## DATA
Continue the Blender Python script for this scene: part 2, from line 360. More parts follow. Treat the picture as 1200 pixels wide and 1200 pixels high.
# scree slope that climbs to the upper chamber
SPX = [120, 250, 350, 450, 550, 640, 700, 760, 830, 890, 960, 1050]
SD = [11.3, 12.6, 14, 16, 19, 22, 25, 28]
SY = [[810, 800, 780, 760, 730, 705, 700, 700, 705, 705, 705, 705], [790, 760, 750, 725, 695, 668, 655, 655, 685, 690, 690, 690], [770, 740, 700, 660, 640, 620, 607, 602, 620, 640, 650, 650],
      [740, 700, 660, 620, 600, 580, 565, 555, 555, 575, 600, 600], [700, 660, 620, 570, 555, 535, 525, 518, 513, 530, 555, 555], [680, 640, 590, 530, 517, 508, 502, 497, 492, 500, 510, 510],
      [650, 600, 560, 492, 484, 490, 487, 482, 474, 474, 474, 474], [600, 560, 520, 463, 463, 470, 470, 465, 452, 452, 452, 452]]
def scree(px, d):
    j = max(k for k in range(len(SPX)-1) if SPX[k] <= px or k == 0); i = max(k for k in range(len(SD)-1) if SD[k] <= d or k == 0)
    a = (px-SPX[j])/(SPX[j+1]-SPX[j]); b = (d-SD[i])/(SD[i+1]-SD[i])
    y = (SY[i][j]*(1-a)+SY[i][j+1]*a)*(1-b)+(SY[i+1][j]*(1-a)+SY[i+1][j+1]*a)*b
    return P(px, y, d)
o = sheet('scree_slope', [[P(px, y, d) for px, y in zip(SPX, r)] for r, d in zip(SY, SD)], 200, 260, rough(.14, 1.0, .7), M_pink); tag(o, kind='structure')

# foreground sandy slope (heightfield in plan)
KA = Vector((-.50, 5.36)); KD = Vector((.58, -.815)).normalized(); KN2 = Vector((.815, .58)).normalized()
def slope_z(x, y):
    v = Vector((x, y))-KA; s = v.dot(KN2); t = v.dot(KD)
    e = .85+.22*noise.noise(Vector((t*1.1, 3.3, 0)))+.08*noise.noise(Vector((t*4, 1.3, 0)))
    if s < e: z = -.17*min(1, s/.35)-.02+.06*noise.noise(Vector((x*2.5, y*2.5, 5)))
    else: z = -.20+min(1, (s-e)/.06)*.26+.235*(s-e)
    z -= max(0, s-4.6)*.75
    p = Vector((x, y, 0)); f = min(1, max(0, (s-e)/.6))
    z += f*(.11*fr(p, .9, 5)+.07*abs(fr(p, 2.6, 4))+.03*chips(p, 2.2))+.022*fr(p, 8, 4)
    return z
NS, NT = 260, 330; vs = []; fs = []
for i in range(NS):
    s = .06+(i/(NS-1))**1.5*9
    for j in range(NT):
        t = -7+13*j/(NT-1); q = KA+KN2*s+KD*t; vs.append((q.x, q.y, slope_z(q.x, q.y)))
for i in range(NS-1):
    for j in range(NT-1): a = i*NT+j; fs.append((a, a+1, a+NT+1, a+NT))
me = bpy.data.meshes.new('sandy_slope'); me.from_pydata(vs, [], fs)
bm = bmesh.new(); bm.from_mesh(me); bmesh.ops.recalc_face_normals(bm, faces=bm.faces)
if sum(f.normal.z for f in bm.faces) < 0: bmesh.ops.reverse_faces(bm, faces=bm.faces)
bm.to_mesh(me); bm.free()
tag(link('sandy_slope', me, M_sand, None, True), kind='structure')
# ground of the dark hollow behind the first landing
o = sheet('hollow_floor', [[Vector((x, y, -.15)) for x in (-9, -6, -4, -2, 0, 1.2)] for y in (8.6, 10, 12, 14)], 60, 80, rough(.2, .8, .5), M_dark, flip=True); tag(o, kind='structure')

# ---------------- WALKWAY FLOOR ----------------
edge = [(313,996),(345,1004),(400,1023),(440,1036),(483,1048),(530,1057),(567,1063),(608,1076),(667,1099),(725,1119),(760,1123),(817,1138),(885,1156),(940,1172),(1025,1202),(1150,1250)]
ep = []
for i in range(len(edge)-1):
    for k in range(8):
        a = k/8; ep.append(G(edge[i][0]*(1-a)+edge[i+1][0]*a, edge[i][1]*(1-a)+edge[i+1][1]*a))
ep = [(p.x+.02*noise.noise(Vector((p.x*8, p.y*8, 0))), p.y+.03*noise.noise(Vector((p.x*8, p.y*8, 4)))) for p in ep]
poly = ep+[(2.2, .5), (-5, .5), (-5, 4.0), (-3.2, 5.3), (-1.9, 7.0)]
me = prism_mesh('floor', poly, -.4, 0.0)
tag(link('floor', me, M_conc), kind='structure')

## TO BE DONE
Transcribe all of the material exactly. Omit nothing.

## EXERCISE OUTPUT
Continue the Blender Python script for this scene: part 2, from line 360. More parts follow. Treat the picture as 1200 pixels wide and 1200 pixels high.
# scree slope that climbs to the upper chamber
SPX = [120, 250, 350, 450, 550, 640, 700, 760, 830, 890, 960, 1050]
SD = [11.3, 12.6, 14, 16, 19, 22, 25, 28]
SY = [[810, 800, 780, 760, 730, 705, 700, 700, 705, 705, 705, 705], [790, 760, 750, 725, 695, 668, 655, 655, 685, 690, 690, 690], [770, 740, 700, 660, 640, 620, 607, 602, 620, 640, 650, 650],
      [740, 700, 660, 620, 600, 580, 565, 555, 555, 575, 600, 600], [700, 660, 620, 570, 555, 535, 525, 518, 513, 530, 555, 555], [680, 640, 590, 530, 517, 508, 502, 497, 492, 500, 510, 510],
      [650, 600, 560, 492, 484, 490, 487, 482, 474, 474, 474, 474], [600, 560, 520, 463, 463, 470, 470, 465, 452, 452, 452, 452]]
def scree(px, d):
    j = max(k for k in range(len(SPX)-1) if SPX[k] <= px or k == 0); i = max(k for k in range(len(SD)-1) if SD[k] <= d or k == 0)
    a = (px-SPX[j])/(SPX[j+1]-SPX[j]); b = (d-SD[i])/(SD[i+1]-SD[i])
    y = (SY[i][j]*(1-a)+SY[i][j+1]*a)*(1-b)+(SY[i+1][j]*(1-a)+SY[i+1][j+1]*a)*b
    return P(px, y, d)
o = sheet('scree_slope', [[P(px, y, d) for px, y in zip(SPX, r)] for r, d in zip(SY, SD)], 200, 260, rough(.14, 1.0, .7), M_pink); tag(o, kind='structure')

# foreground sandy slope (heightfield in plan)
KA = Vector((-.50, 5.36)); KD = Vector((.58, -.815)).normalized(); KN2 = Vector((.815, .58)).normalized()
def slope_z(x, y):
    v = Vector((x, y))-KA; s = v.dot(KN2); t = v.dot(KD)
    e = .85+.22*noise.noise(Vector((t*1.1, 3.3, 0)))+.08*noise.noise(Vector((t*4, 1.3, 0)))
    if s < e: z = -.17*min(1, s/.35)-.02+.06*noise.noise(Vector((x*2.5, y*2.5, 5)))
    else: z = -.20+min(1, (s-e)/.06)*.26+.235*(s-e)
    z -= max(0, s-4.6)*.75
    p = Vector((x, y, 0)); f = min(1, max(0, (s-e)/.6))
    z += f*(.11*fr(p, .9, 5)+.07*abs(fr(p, 2.6, 4))+.03*chips(p, 2.2))+.022*fr(p, 8, 4)
    return z
NS, NT = 260, 330; vs = []; fs = []
for i in range(NS):
    s = .06+(i/(NS-1))**1.5*9
    for j in range(NT):
        t = -7+13*j/(NT-1); q = KA+KN2*s+KD*t; vs.append((q.x, q.y, slope_z(q.x, q.y)))
for i in range(NS-1):
    for j in range(NT-1): a = i*NT+j; fs.append((a, a+1, a+NT+1, a+NT))
me = bpy.data.meshes.new('sandy_slope'); me.from_pydata(vs, [], fs)
bm = bmesh.new(); bm.from_mesh(me); bmesh.ops.recalc_face_normals(bm, faces=bm.faces)
if sum(f.normal.z for f in bm.faces) < 0: bmesh.ops.reverse_faces(bm, faces=bm.faces)
bm.to_mesh(me); bm.free()
tag(link('sandy_slope', me, M_sand, None, True), kind='structure')
# ground of the dark hollow behind the first landing
o = sheet('hollow_floor', [[Vector((x, y, -.15)) for x in (-9, -6, -4, -2, 0, 1.2)] for y in (8.6, 10, 12, 14)], 60, 80, rough(.2, .8, .5), M_dark, flip=True); tag(o, kind='structure')

# ---------------- WALKWAY FLOOR ----------------
edge = [(313,996),(345,1004),(400,1023),(440,1036),(483,1048),(530,1057),(567,1063),(608,1076),(667,1099),(725,1119),(760,1123),(817,1138),(885,1156),(940,1172),(1025,1202),(1150,1250)]
ep = []
for i in range(len(edge)-1):
    for k in range(8):
        a = k/8; ep.append(G(edge[i][0]*(1-a)+edge[i+1][0]*a, edge[i][1]*(1-a)+edge[i+1][1]*a))
ep = [(p.x+.02*noise.noise(Vector((p.x*8, p.y*8, 0))), p.y+.03*noise.noise(Vector((p.x*8, p.y*8, 4)))) for p in ep]
poly = ep+[(2.2, .5), (-5, .5), (-5, 4.0), (-3.2, 5.3), (-1.9, 7.0)]
me = prism_mesh('floor', poly, -.4, 0.0)
tag(link('floor', me, M_conc), kind='structure')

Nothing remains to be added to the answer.